(Task to carry out) Could you copy every line from the material below in which "scene" appears?

(Source material)
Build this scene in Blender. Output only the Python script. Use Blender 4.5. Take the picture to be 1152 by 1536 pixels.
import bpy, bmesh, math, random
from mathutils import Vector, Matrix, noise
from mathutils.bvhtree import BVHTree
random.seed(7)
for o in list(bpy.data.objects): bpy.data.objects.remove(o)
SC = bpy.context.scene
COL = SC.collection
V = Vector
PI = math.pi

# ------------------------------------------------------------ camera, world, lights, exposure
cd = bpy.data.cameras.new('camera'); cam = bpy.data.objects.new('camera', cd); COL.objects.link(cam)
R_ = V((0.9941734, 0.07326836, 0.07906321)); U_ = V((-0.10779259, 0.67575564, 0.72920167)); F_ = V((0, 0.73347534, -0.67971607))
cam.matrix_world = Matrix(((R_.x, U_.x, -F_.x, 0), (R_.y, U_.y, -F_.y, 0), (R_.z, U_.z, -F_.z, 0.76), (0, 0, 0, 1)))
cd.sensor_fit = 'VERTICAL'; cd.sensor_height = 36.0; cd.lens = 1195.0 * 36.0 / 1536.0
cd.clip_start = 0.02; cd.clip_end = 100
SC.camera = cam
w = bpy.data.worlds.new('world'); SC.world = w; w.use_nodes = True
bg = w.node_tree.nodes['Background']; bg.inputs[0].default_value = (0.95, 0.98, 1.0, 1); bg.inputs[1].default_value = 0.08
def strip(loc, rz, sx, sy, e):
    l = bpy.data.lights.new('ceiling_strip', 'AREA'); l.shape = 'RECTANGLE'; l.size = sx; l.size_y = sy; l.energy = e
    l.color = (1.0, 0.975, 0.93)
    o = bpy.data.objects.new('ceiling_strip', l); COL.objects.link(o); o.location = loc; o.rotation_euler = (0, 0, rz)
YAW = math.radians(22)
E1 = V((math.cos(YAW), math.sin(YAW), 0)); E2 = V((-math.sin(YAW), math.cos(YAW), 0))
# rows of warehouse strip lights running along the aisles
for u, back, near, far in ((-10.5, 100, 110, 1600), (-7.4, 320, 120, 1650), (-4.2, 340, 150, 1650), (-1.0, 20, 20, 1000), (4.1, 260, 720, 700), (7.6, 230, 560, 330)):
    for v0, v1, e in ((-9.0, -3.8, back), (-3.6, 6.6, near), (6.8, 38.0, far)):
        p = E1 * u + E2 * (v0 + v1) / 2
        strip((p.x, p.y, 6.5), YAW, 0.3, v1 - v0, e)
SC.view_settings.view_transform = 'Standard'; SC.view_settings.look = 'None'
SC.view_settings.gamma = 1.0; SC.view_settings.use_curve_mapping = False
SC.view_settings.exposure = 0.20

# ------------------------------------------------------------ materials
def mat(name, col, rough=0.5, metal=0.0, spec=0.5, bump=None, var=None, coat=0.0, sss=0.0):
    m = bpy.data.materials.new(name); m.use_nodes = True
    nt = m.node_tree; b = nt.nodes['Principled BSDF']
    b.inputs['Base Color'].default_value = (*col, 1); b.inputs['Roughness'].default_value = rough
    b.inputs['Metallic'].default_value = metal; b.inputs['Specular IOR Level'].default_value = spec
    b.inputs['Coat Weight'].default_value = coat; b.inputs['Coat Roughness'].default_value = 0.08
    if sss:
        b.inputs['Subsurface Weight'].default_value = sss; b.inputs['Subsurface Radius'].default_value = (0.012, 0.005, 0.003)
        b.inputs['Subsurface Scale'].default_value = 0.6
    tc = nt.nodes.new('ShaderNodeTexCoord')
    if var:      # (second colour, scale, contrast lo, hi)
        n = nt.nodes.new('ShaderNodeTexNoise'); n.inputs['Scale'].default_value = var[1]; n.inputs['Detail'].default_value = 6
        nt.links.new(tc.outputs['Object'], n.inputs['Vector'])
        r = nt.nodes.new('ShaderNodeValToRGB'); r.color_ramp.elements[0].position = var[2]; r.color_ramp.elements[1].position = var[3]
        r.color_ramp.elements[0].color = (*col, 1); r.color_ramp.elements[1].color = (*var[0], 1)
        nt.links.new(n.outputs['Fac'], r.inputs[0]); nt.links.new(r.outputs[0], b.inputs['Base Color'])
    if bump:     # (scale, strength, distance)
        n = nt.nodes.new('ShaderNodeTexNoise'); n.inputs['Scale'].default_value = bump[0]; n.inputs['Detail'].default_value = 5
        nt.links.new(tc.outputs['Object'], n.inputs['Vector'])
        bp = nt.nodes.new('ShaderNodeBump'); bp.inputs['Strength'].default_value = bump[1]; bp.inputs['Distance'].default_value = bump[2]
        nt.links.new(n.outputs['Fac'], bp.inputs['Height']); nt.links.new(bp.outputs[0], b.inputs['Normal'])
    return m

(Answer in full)
Build this scene in Blender. Output only the Python script. Use Blender 4.5. Take the picture to be 1152 by 1536 pixels.
SC = bpy.context.scene